Write the data below out exactly as it stands. Do not include the pictures.

----- RAW DATA

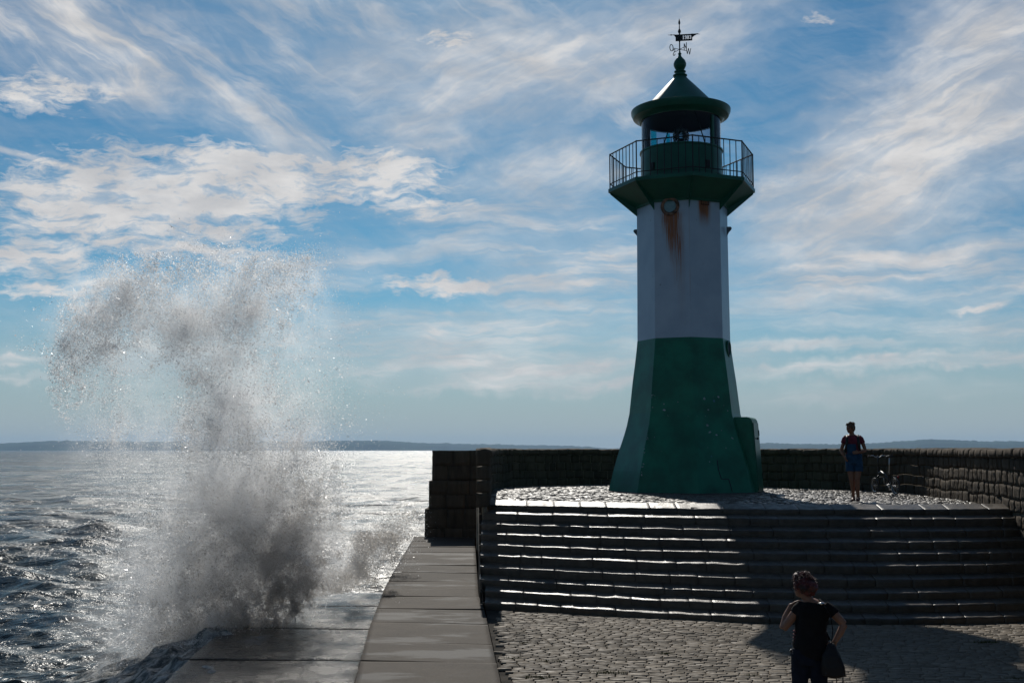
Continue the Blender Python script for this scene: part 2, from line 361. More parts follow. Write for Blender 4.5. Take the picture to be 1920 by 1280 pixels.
class MB:                        # small mesh collector
    def __init__(s): s.bm = bmesh.new()
    def box(s, c, size, rot=None, bevel=0.0):
        r = bmesh.ops.create_cube(s.bm, size=1); vs = r['verts']
        mtx = Matrix.Translation(c) @ (rot.to_4x4() if rot is not None else Matrix.Identity(4)) @ Matrix.Diagonal((*size, 1))
        bmesh.ops.transform(s.bm, matrix=mtx, verts=vs)
        if bevel:
            es = list({e for v in vs for e in v.link_edges}); bmesh.ops.bevel(s.bm, geom=es, offset=bevel, segments=2, affect='EDGES', profile=.5)
        return s
    def tube(s, pts, r, n=8, cap=True):
        pts = [Vector(p) for p in pts]; rs = r if isinstance(r, (list, tuple)) else [r] * len(pts)
        rings = []; t0 = (pts[1] - pts[0]).normalized(); ref = Vector((0, 0, 1)) if abs(t0.z) < .9 else Vector((1, 0, 0))
        a = t0.cross(ref).normalized()
        for i, p in enumerate(pts):
            t = (pts[min(i + 1, len(pts) - 1)] - pts[max(i - 1, 0)]).normalized()
            a = (a - t * a.dot(t)).normalized(); b = t.cross(a)
            rr = rs[i]; ra, rb = rr if isinstance(rr, tuple) else (rr, rr)
            rings.append([s.bm.verts.new(p + a * math.cos(2 * math.pi * k / n) * ra + b * math.sin(2 * math.pi * k / n) * rb) for k in range(n)])
        for A, B in zip(rings[:-1], rings[1:]):
            for k in range(n): s.bm.faces.new((A[k], A[(k + 1) % n], B[(k + 1) % n], B[k]))
        if cap: s.bm.faces.new(rings[0][::-1]); s.bm.faces.new(rings[-1])
        return s
    def ring(s, c, R_, r, axis=(0, 0, 1), n=32, m=8, a0=0, a1=2 * math.pi):
        q = Vector((0, 0, 1)).rotation_difference(Vector(axis)); full = abs(a1 - a0 - 2 * math.pi) < 1e-6
        rings = []
        for i in range(n if full else n + 1):
            t = a0 + (a1 - a0) * i / n; d = Vector((math.cos(t), math.sin(t), 0))
            rings.append([s.bm.verts.new(Vector(c) + q @ (d * (R_ + r * math.cos(2 * math.pi * k / m)) + Vector((0, 0, r * math.sin(2 * math.pi * k / m))))) for k in range(m)])
        for i in range(len(rings) - (0 if full else 1)):
            A, B = rings[i], rings[(i + 1) % len(rings)]
            for k in range(m): s.bm.faces.new((A[k], B[k], B[(k + 1) % m], A[(k + 1) % m]))
        return s
    def lathe(s, prof, n=48, a0=0.0, caps=False, c=(0, 0)):
        rings = []
        for r, z in prof: rings.append([s.bm.verts.new((c[0] + r * math.sin(a0 + 2 * math.pi * k / n), c[1] - r * math.cos(a0 + 2 * math.pi * k / n), z)) for k in range(n)])
        for A, B in zip(rings[:-1], rings[1:]):
            for k in range(n): s.bm.faces.new((A[k], A[(k + 1) % n], B[(k + 1) % n], B[k]))
        if caps: s.bm.faces.new(rings[0][::-1]); s.bm.faces.new(rings[-1])
        return s
    def ell(s, c, r, rot=None, seg=20):
        q = bmesh.ops.create_uvsphere(s.bm, u_segments=seg, v_segments=seg // 2 + 2, radius=1)
        bmesh.ops.transform(s.bm, matrix=Matrix.Translation(c) @ (rot.to_4x4() if rot is not None else Matrix.Identity(4)) @ Matrix.Diagonal((*r, 1)), verts=q['verts'])
        return s
    def loft(s, rings, n=20):    # rings: (cx, cy, cz, rx, ry[, power])
        L = []
        for (cx, cy, cz, rx, ry) in rings:
            L.append([s.bm.verts.new((cx + rx * math.cos(2 * math.pi * k / n), cy + ry * math.sin(2 * math.pi * k / n), cz)) for k in range(n)])
        for A, B in zip(L[:-1], L[1:]):
            for k in range(n): s.bm.faces.new((A[k], A[(k + 1) % n], B[(k + 1) % n], B[k]))
        s.bm.faces.new(L[0][::-1]); s.bm.faces.new(L[-1]); return s
    def plate(s, pts, t, fn=None):   # outline in (a, b); fn(a, b, w) -> xyz
        fn = fn or (lambda a, b, w: (a, w, b))
        A = [s.bm.verts.new(fn(a, b, -t / 2)) for a, b in pts]; B = [s.bm.verts.new(fn(a, b, t / 2)) for a, b in pts]
        s.bm.faces.new(A); s.bm.faces.new(B[::-1]); n = len(pts)
        for i in range(n): s.bm.faces.new((A[i], B[i], B[(i + 1) % n], A[(i + 1) % n]))
        return s
    def build(s, name, m, parent=None, smooth=False, loc=None, auto=None):
        bmesh.ops.recalc_face_normals(s.bm, faces=s.bm.faces)
        me = bpy.data.meshes.new(name); s.bm.to_mesh(me); s.bm.free()
        o = link(name, me, m, parent, smooth)
        if auto: me.set_sharp_from_angle(angle=R(auto))
        if loc: o.location = loc
        return o
    def body(s, name, m, parent=None, voxel=.008, smooth=4, post=None):   # fuse everything into one continuous skin
        o = s.build(name, None, None)
        md = o.modifiers.new('r', 'REMESH'); md.mode = 'VOXEL'; md.voxel_size = voxel
        if smooth: sm = o.modifiers.new('s', 'SMOOTH'); sm.factor = .5; sm.iterations = smooth
        dg = bpy.context.evaluated_depsgraph_get(); me = bpy.data.meshes.new_from_object(o.evaluated_get(dg))
        old = o.data; bpy.data.objects.remove(o); bpy.data.meshes.remove(old)
        me.name = name
        if post:
            n = len(me.vertices); c = np.empty(n * 3, np.float32); me.vertices.foreach_get('co', c); c = c.reshape(-1, 3)
            nn = np.empty(n * 3, np.float32); me.vertices.foreach_get('normal', nn); c = post(c, nn.reshape(-1, 3)); me.vertices.foreach_set('co', c.astype(np.float32).ravel())
        return link(name, me, m, parent, True)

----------

[RESULT OF THIS EXERCISE]:
Continue the Blender Python script for this scene: part 2, from line 361. More parts follow. Write for Blender 4.5. Take the picture to be 1920 by 1280 pixels.
class MB:                        # small mesh collector
    def __init__(s): s.bm = bmesh.new()
    def box(s, c, size, rot=None, bevel=0.0):
        r = bmesh.ops.create_cube(s.bm, size=1); vs = r['verts']
        mtx = Matrix.Translation(c) @ (rot.to_4x4() if rot is not None else Matrix.Identity(4)) @ Matrix.Diagonal((*size, 1))
        bmesh.ops.transform(s.bm, matrix=mtx, verts=vs)
        if bevel:
            es = list({e for v in vs for e in v.link_edges}); bmesh.ops.bevel(s.bm, geom=es, offset=bevel, segments=2, affect='EDGES', profile=.5)
        return s
    def tube(s, pts, r, n=8, cap=True):
        pts = [Vector(p) for p in pts]; rs = r if isinstance(r, (list, tuple)) else [r] * len(pts)
        rings = []; t0 = (pts[1] - pts[0]).normalized(); ref = Vector((0, 0, 1)) if abs(t0.z) < .9 else Vector((1, 0, 0))
        a = t0.cross(ref).normalized()
        for i, p in enumerate(pts):
            t = (pts[min(i + 1, len(pts) - 1)] - pts[max(i - 1, 0)]).normalized()
            a = (a - t * a.dot(t)).normalized(); b = t.cross(a)
            rr = rs[i]; ra, rb = rr if isinstance(rr, tuple) else (rr, rr)
            rings.append([s.bm.verts.new(p + a * math.cos(2 * math.pi * k / n) * ra + b * math.sin(2 * math.pi * k / n) * rb) for k in range(n)])
        for A, B in zip(rings[:-1], rings[1:]):
            for k in range(n): s.bm.faces.new((A[k], A[(k + 1) % n], B[(k + 1) % n], B[k]))
        if cap: s.bm.faces.new(rings[0][::-1]); s.bm.faces.new(rings[-1])
        return s
    def ring(s, c, R_, r, axis=(0, 0, 1), n=32, m=8, a0=0, a1=2 * math.pi):
        q = Vector((0, 0, 1)).rotation_difference(Vector(axis)); full = abs(a1 - a0 - 2 * math.pi) < 1e-6
        rings = []
        for i in range(n if full else n + 1):
            t = a0 + (a1 - a0) * i / n; d = Vector((math.cos(t), math.sin(t), 0))
            rings.append([s.bm.verts.new(Vector(c) + q @ (d * (R_ + r * math.cos(2 * math.pi * k / m)) + Vector((0, 0, r * math.sin(2 * math.pi * k / m))))) for k in range(m)])
        for i in range(len(rings) - (0 if full else 1)):
            A, B = rings[i], rings[(i + 1) % len(rings)]
            for k in range(m): s.bm.faces.new((A[k], B[k], B[(k + 1) % m], A[(k + 1) % m]))
        return s
    def lathe(s, prof, n=48, a0=0.0, caps=False, c=(0, 0)):
        rings = []
        for r, z in prof: rings.append([s.bm.verts.new((c[0] + r * math.sin(a0 + 2 * math.pi * k / n), c[1] - r * math.cos(a0 + 2 * math.pi * k / n), z)) for k in range(n)])
        for A, B in zip(rings[:-1], rings[1:]):
            for k in range(n): s.bm.faces.new((A[k], A[(k + 1) % n], B[(k + 1) % n], B[k]))
        if caps: s.bm.faces.new(rings[0][::-1]); s.bm.faces.new(rings[-1])
        return s
    def ell(s, c, r, rot=None, seg=20):
        q = bmesh.ops.create_uvsphere(s.bm, u_segments=seg, v_segments=seg // 2 + 2, radius=1)
        bmesh.ops.transform(s.bm, matrix=Matrix.Translation(c) @ (rot.to_4x4() if rot is not None else Matrix.Identity(4)) @ Matrix.Diagonal((*r, 1)), verts=q['verts'])
        return s
    def loft(s, rings, n=20):    # rings: (cx, cy, cz, rx, ry[, power])
        L = []
        for (cx, cy, cz, rx, ry) in rings:
            L.append([s.bm.verts.new((cx + rx * math.cos(2 * math.pi * k / n), cy + ry * math.sin(2 * math.pi * k / n), cz)) for k in range(n)])
        for A, B in zip(L[:-1], L[1:]):
            for k in range(n): s.bm.faces.new((A[k], A[(k + 1) % n], B[(k + 1) % n], B[k]))
        s.bm.faces.new(L[0][::-1]); s.bm.faces.new(L[-1]); return s
    def plate(s, pts, t, fn=None):   # outline in (a, b); fn(a, b, w) -> xyz
        fn = fn or (lambda a, b, w: (a, w, b))
        A = [s.bm.verts.new(fn(a, b, -t / 2)) for a, b in pts]; B = [s.bm.verts.new(fn(a, b, t / 2)) for a, b in pts]
        s.bm.faces.new(A); s.bm.faces.new(B[::-1]); n = len(pts)
        for i in range(n): s.bm.faces.new((A[i], B[i], B[(i + 1) % n], A[(i + 1) % n]))
        return s
    def build(s, name, m, parent=None, smooth=False, loc=None, auto=None):
        bmesh.ops.recalc_face_normals(s.bm, faces=s.bm.faces)
        me = bpy.data.meshes.new(name); s.bm.to_mesh(me); s.bm.free()
        o = link(name, me, m, parent, smooth)
        if auto: me.set_sharp_from_angle(angle=R(auto))
        if loc: o.location = loc
        return o
    def body(s, name, m, parent=None, voxel=.008, smooth=4, post=None):   # fuse everything into one continuous skin
        o = s.build(name, None, None)
        md = o.modifiers.new('r', 'REMESH'); md.mode = 'VOXEL'; md.voxel_size = voxel
        if smooth: sm = o.modifiers.new('s', 'SMOOTH'); sm.factor = .5; sm.iterations = smooth
        dg = bpy.context.evaluated_depsgraph_get(); me = bpy.data.meshes.new_from_object(o.evaluated_get(dg))
        old = o.data; bpy.data.objects.remove(o); bpy.data.meshes.remove(old)
        me.name = name
        if post:
            n = len(me.vertices); c = np.empty(n * 3, np.float32); me.vertices.foreach_get('co', c); c = c.reshape(-1, 3)
            nn = np.empty(n * 3, np.float32); me.vertices.foreach_get('normal', nn); c = post(c, nn.reshape(-1, 3)); me.vertices.foreach_set('co', c.astype(np.float32).ravel())
        return link(name, me, m, parent, True)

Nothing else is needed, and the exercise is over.